The reading took place Sunday evening, February 17 when the temperature in Boston was 17 degrees F and the wind was blowing 40 mph (these are important pieces of information from which I'm sure you can already infer some insight), and it was webcast over Howlround's #newplaytv through Livestream.com. You can see an archive of it here.
The venue didn't have an Ethernet cable so Interim Writers had to stream it over the WiFi, which meant they had to broadcast it at low res, so the quality isn't the best. I know Max really had to scramble for a couple of weeks before the reading, figuring out the technology, finding the cameras and laptops he needed. We were definitely laying track before the oncoming locomotive.
Besides the weather, there's one other little bit of information that I think is important: The script had had three previous readings--I knew it wasn't this big train wreck where I didn't even know if the scenes were in the right order. I mention this because i had two very fine actors who had to step out of the project because they belonged to Equity, and of course couldn't particpate in a reading that was being broadcast and archived. If the script itself wasn't at the point it was, I think I would have had to think hard about choosing between agreeing to the webcast and losing the actors who I felt would have given me a lot of insight into their roles.
So, theater is meant to be seen live, no doubt, no argument here. But here's what I got out of the webcast:
- People who said they could or wanted to come, still were able to see it. The weather was brutal; this must be what it's like to do theater in Alaska. Or Minnesota. I don't blame them for not wanting to go out. But one person had slipped and fallen on ice the day before, and she was still able to see the reading and give me feedback.

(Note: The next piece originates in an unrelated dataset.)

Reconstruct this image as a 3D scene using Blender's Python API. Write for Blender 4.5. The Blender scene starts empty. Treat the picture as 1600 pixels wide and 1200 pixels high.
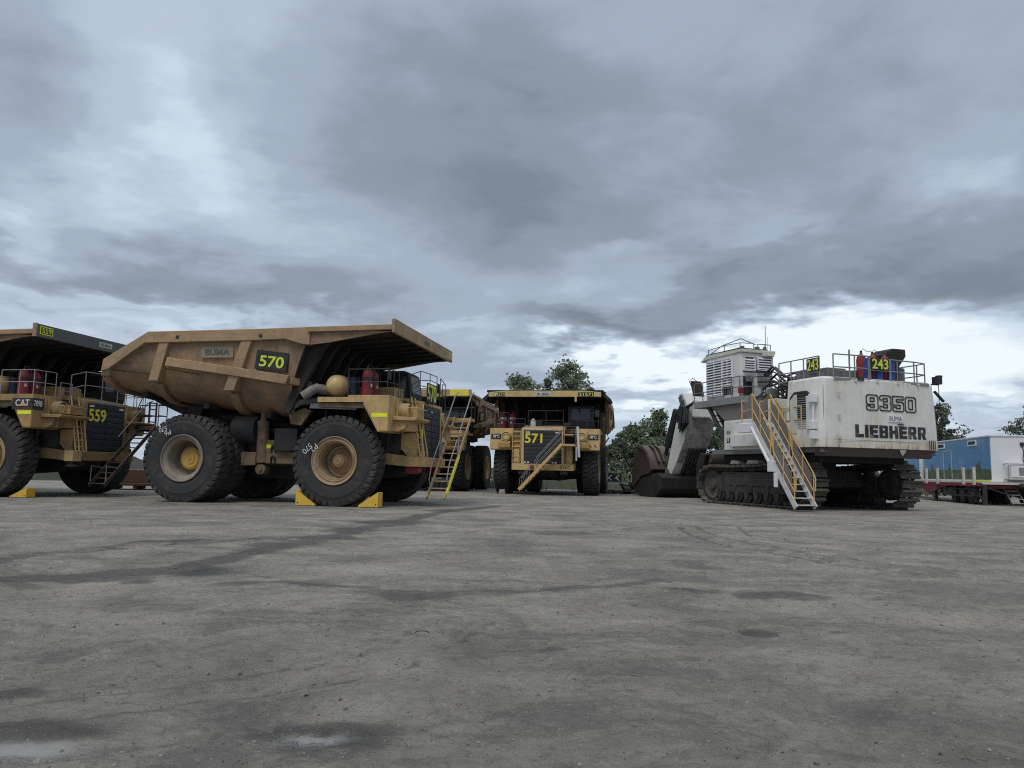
import bpy, math, random
from math import sin, cos, pi, radians, sqrt, atan2
from mathutils import Vector, Matrix, noise as mnoise
random.seed(7)
S = bpy.context.scene
COL = S.collection

# ------------------------------------------------------------------ camera
CAM_Z, PITCH, ROLL, FPX = 1.35, 0.1135, 0.0195, 1200.0
cam_d = bpy.data.cameras.new('camera'); cam = bpy.data.objects.new('camera', cam_d); COL.objects.link(cam)
cam_d.sensor_width = 36.0; cam_d.sensor_fit = 'HORIZONTAL'; cam_d.lens = 36.0 * FPX / 1600.0
cam_d.clip_start = 0.1; cam_d.clip_end = 6000
Rv = Vector((1, 0, 0)); Uv = Vector((0, -sin(PITCH), cos(PITCH))); Fv = Vector((0, cos(PITCH), sin(PITCH)))
R2 = Rv * cos(ROLL) + Uv * sin(ROLL); U2 = Uv * cos(ROLL) - Rv * sin(ROLL)
m = Matrix((R2, U2, -Fv)).transposed().to_4x4(); m.translation = (0, 0, CAM_Z)
cam.matrix_world = m
S.camera = cam

# ------------------------------------------------------------------ exposure
S.render.engine = 'CYCLES'
S.view_settings.view_transform = 'Standard'; S.view_settings.look = 'None'
S.view_settings.exposure = 0.46; S.view_settings.gamma = 1.0
S.render.resolution_x = 1024; S.render.resolution_y = 768
S.cycles.filter_width = 1.1; S.cycles.use_denoising = False; S.cycles.max_bounces = 6; S.cycles.diffuse_bounces = 3

# ------------------------------------------------------------------ sun
SUN_EL, SUN_AZ = radians(58), radians(205)      # azimuth clockwise from +Y
sd = bpy.data.lights.new('sun', 'SUN'); sd.energy = 1.15; sd.angle = radians(28); sd.color = (1.0, 0.96, 0.9)
sun = bpy.data.objects.new('sun', sd); COL.objects.link(sun)
sdir = Vector((sin(SUN_AZ) * cos(SUN_EL), cos(SUN_AZ) * cos(SUN_EL), sin(SUN_EL)))
sun.rotation_euler = sdir.to_track_quat('Z', 'Y').to_euler()

# ------------------------------------------------------------------ world : overcast sky
def NN(nt, typ, **kw):
    n = nt.nodes.new(typ)
    for k, v in kw.items():
        if k.startswith('i_'): n.inputs[int(k[2:]) if k[2:].isdigit() else k[2:].replace('_', ' ')].default_value = v
        else: setattr(n, k, v)
    return n
def mth(nt, op, a, b=None, c=None, clamp=False):
    n = nt.nodes.new('ShaderNodeMath'); n.operation = op; n.use_clamp = clamp
    for i, v in enumerate((a, b, c)):
        if v is None: continue
        if hasattr(v, 'is_output') or hasattr(v, 'links'): nt.links.new(v, n.inputs[i])
        else: n.inputs[i].default_value = v
    return n.outputs[0]
def ramp(nt, fac, stops, interp='LINEAR'):
    n = nt.nodes.new('ShaderNodeValToRGB'); cr = n.color_ramp; cr.interpolation = interp
    while len(cr.elements) < len(stops): cr.elements.new(0.5)
    for e, (p, c) in zip(cr.elements, stops): e.position = p; e.color = (c[0], c[1], c[2], 1)
    nt.links.new(fac, n.inputs[0]); return n.outputs[0]
def noise(nt, vec, scale, detail=4, rough=0.55, dist=0.0):
    n = nt.nodes.new('ShaderNodeTexNoise'); n.inputs['Scale'].default_value = scale
    n.inputs['Detail'].default_value = detail; n.inputs['Roughness'].default_value = rough
    n.inputs['Distortion'].default_value = dist
    if vec is not None: nt.links.new(vec, n.inputs['Vector'])
    return n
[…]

- Those people who stayed at home still were able to give me their response to the reading, and some of these opinions were very important to me because they weren't "theater people." No concern over dramatic structure or rising action got in the way of them responding viscerally to the story and giving me some very interesting comments.
- People who wouldn't have been able to make it anyway because they were in different parts of the country were able to see it and tell me their reactions.
- It's archived so I can go back and watch it over and over, getting more out of the reading.
- Did I say it's archived? I can point theaters, literary managers, actors, random people I sit next to on the bus to the site so they can hear (and see) the reading.
- It was on Howlround. At this stage of my career, I'll take any bit of promo I can get, even if it's my name on a calendar of events.
My learned opinion on this whole webcast in the theater subject? My opinion based on working more than twenty-five years in the computer industry? Seeing the birth of the personal computer and watching it become a staple of our society? I was the first jgf at compuserve in 1988? Not jgf1, but the very first. People asked me what I was going to do with an email account, and frankly the first couple of months I emailed things to myself from work. At the same place of employment I started a network with another guy with about 15 users and a Mac with about a MB of RAM, and there were people who didn't understand why we needed to share files. Can't we just print them out and give them to each other?
Here's what I'm saying. There are some people who get technology, and there are those who don't. There are industries that don't get it. The music industry--record labels, they never saw it coming. The newspaper industry saw it coming but still doesn't know what to do about it. Theater shouldn't be an industry, a business that doesn't get it. (Note: Get used to wrapping your head around the fact that your art is a business and an industry. It is.)
Webcasting is here to stay, folks. The technology is only going to get better. It isn't going to be all low-res for Interim Writers. It is the one thing that could "save" theater--grow it--by bringing it places where it couldn't otherwise be. Yeah, I know that's called TV, but I'm talking theater. Theater people could conceivably land theater on the moon. If you can't see it live, this is the next best thing.